* start Provided records *

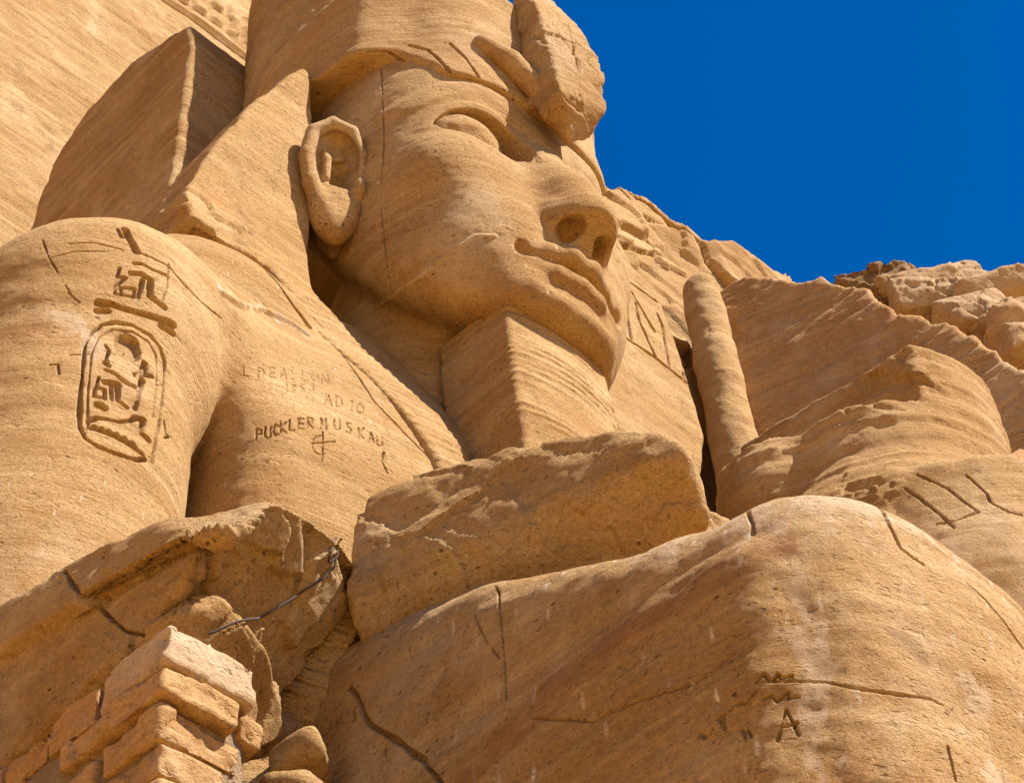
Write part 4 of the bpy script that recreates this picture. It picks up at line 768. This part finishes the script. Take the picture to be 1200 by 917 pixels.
def cloth_post(V, N):
    x, y, z = V[:, 0], V[:, 1], V[:, 2]
    d = np.zeros(len(V))
    # fine ribs of the falling strip
    t = (z-15)+1.55*(np.abs(x)-1.3)
    m = sstep(z, 17.3, 16.6)*sstep(N[:, 1], -0.3, -0.6)
    d += 0.006*m*np.sin((z+0.25*np.abs(x))*2*np.pi/0.11)
    chip = fbm(V, (1.6, 1.6, 1.6), 3, 77)
    edge = sstep(N[:, 1], -0.85, -0.3)*(z > 16.6)*(np.abs(x) > 2.0)
    d -= 0.08*edge*np.clip(chip, 0, 1)
    lo_ = sstep(z, 18.2, 16.9)*sstep(-x, 2.3, 2.9)
    d += 0.05*lo_*facets(V, 2.6, 88)[0]
    return d
cpart('headcloth', cloth_sdf, (-3.7, -2.3, 13.2), (4.5, 2.4, 23.7), 0.028, None, dict(A=1.0, strata=0.9, seed=4), cloth_post)

# crown --------------------------------------------------------------
def crown_sdf(P):
    x, y, z = P[:, 0], P[:, 1], P[:, 2]
    rr = np.sqrt(x*x+(y-1.0)**2)
    f = rr-(1.68+0.05*sstep(z, 22.5, 27.0))
    # swelling foot that runs out over the forehead
    e = np.sqrt((x/1.74)**2+((y-0.05)/1.72)**2+1e-9)-1
    f = smin(f, smax(e*1.5, np.abs(z-21.9)-0.45, 0.25), 0.6)
    return smax(f, np.maximum(21.3-z, z-28.0), 0.1)
cpart('crown', crown_sdf, (-2.2, -2.1, 21.1), (2.2, 3.0, 28.1), 0.035, M_ROUGH, dict(A=1.4, strata=0.8, rough=2.0, seed=5))

# cobra emblem -------------------------------------------------------
UR = hull_planes([(-0.33, -2.47, 20.05), (0.40, -2.50, 20.22), (0.38, -2.2, 20.0), (0.1, -2.15, 19.66), (-0.26, -2.02, 20.0),
                  (-0.37, -2.36, 21.0), (0.42, -2.50, 21.4), (-0.36, -2.26, 22.0), (0.42, -2.25, 22.2), (0.40, -1.95, 23.2), (-0.33, -1.9, 23.0),
                  (-0.36, -2.0, 21.0), (0.36, -2.0, 21.0), (-0.3, -1.75, 23.0), (0.3, -1.75, 23.2)])
UB = hull_planes([(-0.26, -2.2, 20.2), (0.26, -2.2, 20.2), (-0.24, -2.2, 21.75), (0.24, -2.2, 21.75), (-0.34, -1.4, 21.7), (0.34, -1.4, 21.7), (-0.34, -1.4, 20.4), (0.34, -1.4, 20.4), (-0.2, -0.9, 21.6), (0.2, -0.9, 21.6), (0, -0.9, 20.5)])
def cobra_sdf(P):
    return smin(hull(P, UR, 0.07), hull(P, UB, 0.08), 0.06)
cobra = cpart('cobra_emblem', cobra_sdf, (-0.8, -3.0, 19.2), (0.8, -0.8, 23.5), 0.022, M_ROUGH, dict(A=1.3, strata=0.6, rough=1.6, seed=6, chips=0.02))
def coil_sdf(P0):
    P = mir(P0)
    return chain(P, [(0.80, -1.80, 21.12), (0.55, -1.95, 20.86), (0.20, -2.08, 20.46)], [0.13, 0.15, 0.13], 0.04)
cpart('cobra_coil', coil_sdf, (-1.2, -2.4, 20.1), (1.2, -1.3, 21.5), 0.022, M_STONE, dict(A=0.8, seed=7), parent=cobra)

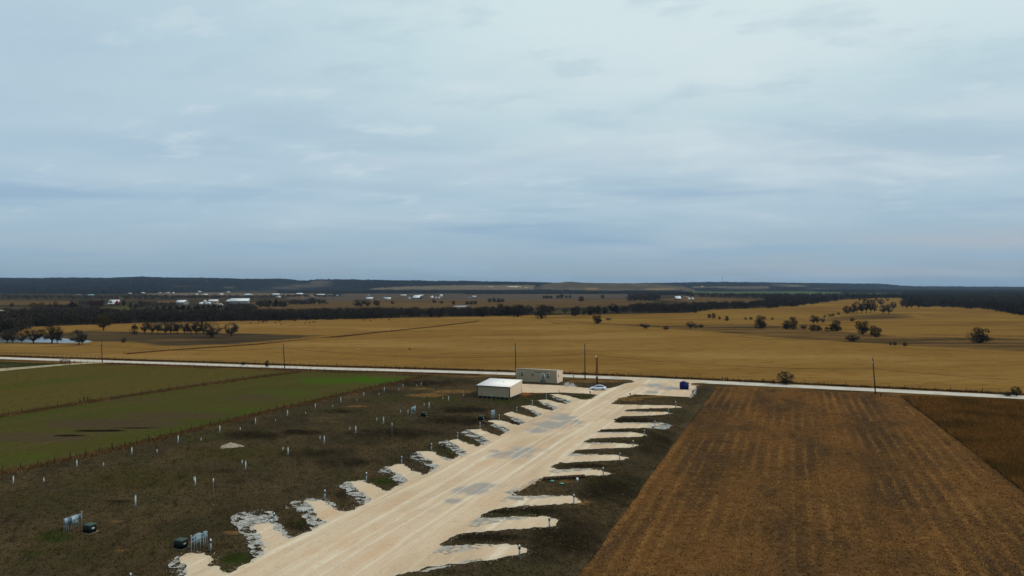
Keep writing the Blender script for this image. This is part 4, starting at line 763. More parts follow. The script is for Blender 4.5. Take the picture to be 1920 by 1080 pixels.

* end Provided records *

What is expected — Copy all the records above exactly, but leave out the pictures.

Solution to this exercise —
Write part 4 of the bpy script that recreates this picture. It picks up at line 768. This part finishes the script. Take the picture to be 1200 by 917 pixels.
def cloth_post(V, N):
    x, y, z = V[:, 0], V[:, 1], V[:, 2]
    d = np.zeros(len(V))
    # fine ribs of the falling strip
    t = (z-15)+1.55*(np.abs(x)-1.3)
    m = sstep(z, 17.3, 16.6)*sstep(N[:, 1], -0.3, -0.6)
    d += 0.006*m*np.sin((z+0.25*np.abs(x))*2*np.pi/0.11)
    chip = fbm(V, (1.6, 1.6, 1.6), 3, 77)
    edge = sstep(N[:, 1], -0.85, -0.3)*(z > 16.6)*(np.abs(x) > 2.0)
    d -= 0.08*edge*np.clip(chip, 0, 1)
    lo_ = sstep(z, 18.2, 16.9)*sstep(-x, 2.3, 2.9)
    d += 0.05*lo_*facets(V, 2.6, 88)[0]
    return d
cpart('headcloth', cloth_sdf, (-3.7, -2.3, 13.2), (4.5, 2.4, 23.7), 0.028, None, dict(A=1.0, strata=0.9, seed=4), cloth_post)

# crown --------------------------------------------------------------
def crown_sdf(P):
    x, y, z = P[:, 0], P[:, 1], P[:, 2]
    rr = np.sqrt(x*x+(y-1.0)**2)
    f = rr-(1.68+0.05*sstep(z, 22.5, 27.0))
    # swelling foot that runs out over the forehead
    e = np.sqrt((x/1.74)**2+((y-0.05)/1.72)**2+1e-9)-1
    f = smin(f, smax(e*1.5, np.abs(z-21.9)-0.45, 0.25), 0.6)
    return smax(f, np.maximum(21.3-z, z-28.0), 0.1)
cpart('crown', crown_sdf, (-2.2, -2.1, 21.1), (2.2, 3.0, 28.1), 0.035, M_ROUGH, dict(A=1.4, strata=0.8, rough=2.0, seed=5))

# cobra emblem -------------------------------------------------------
UR = hull_planes([(-0.33, -2.47, 20.05), (0.40, -2.50, 20.22), (0.38, -2.2, 20.0), (0.1, -2.15, 19.66), (-0.26, -2.02, 20.0),
                  (-0.37, -2.36, 21.0), (0.42, -2.50, 21.4), (-0.36, -2.26, 22.0), (0.42, -2.25, 22.2), (0.40, -1.95, 23.2), (-0.33, -1.9, 23.0),
                  (-0.36, -2.0, 21.0), (0.36, -2.0, 21.0), (-0.3, -1.75, 23.0), (0.3, -1.75, 23.2)])
UB = hull_planes([(-0.26, -2.2, 20.2), (0.26, -2.2, 20.2), (-0.24, -2.2, 21.75), (0.24, -2.2, 21.75), (-0.34, -1.4, 21.7), (0.34, -1.4, 21.7), (-0.34, -1.4, 20.4), (0.34, -1.4, 20.4), (-0.2, -0.9, 21.6), (0.2, -0.9, 21.6), (0, -0.9, 20.5)])
def cobra_sdf(P):
    return smin(hull(P, UR, 0.07), hull(P, UB, 0.08), 0.06)
cobra = cpart('cobra_emblem', cobra_sdf, (-0.8, -3.0, 19.2), (0.8, -0.8, 23.5), 0.022, M_ROUGH, dict(A=1.3, strata=0.6, rough=1.6, seed=6, chips=0.02))
def coil_sdf(P0):
    P = mir(P0)
    return chain(P, [(0.80, -1.80, 21.12), (0.55, -1.95, 20.86), (0.20, -2.08, 20.46)], [0.13, 0.15, 0.13], 0.04)
cpart('cobra_coil', coil_sdf, (-1.2, -2.4, 20.1), (1.2, -1.3, 21.5), 0.022, M_STONE, dict(A=0.8, seed=7), parent=cobra)

Keep writing the Blender script for this image. This is part 4, starting at line 763. More parts follow. The script is for Blender 4.5. Take the picture to be 1920 by 1080 pixels.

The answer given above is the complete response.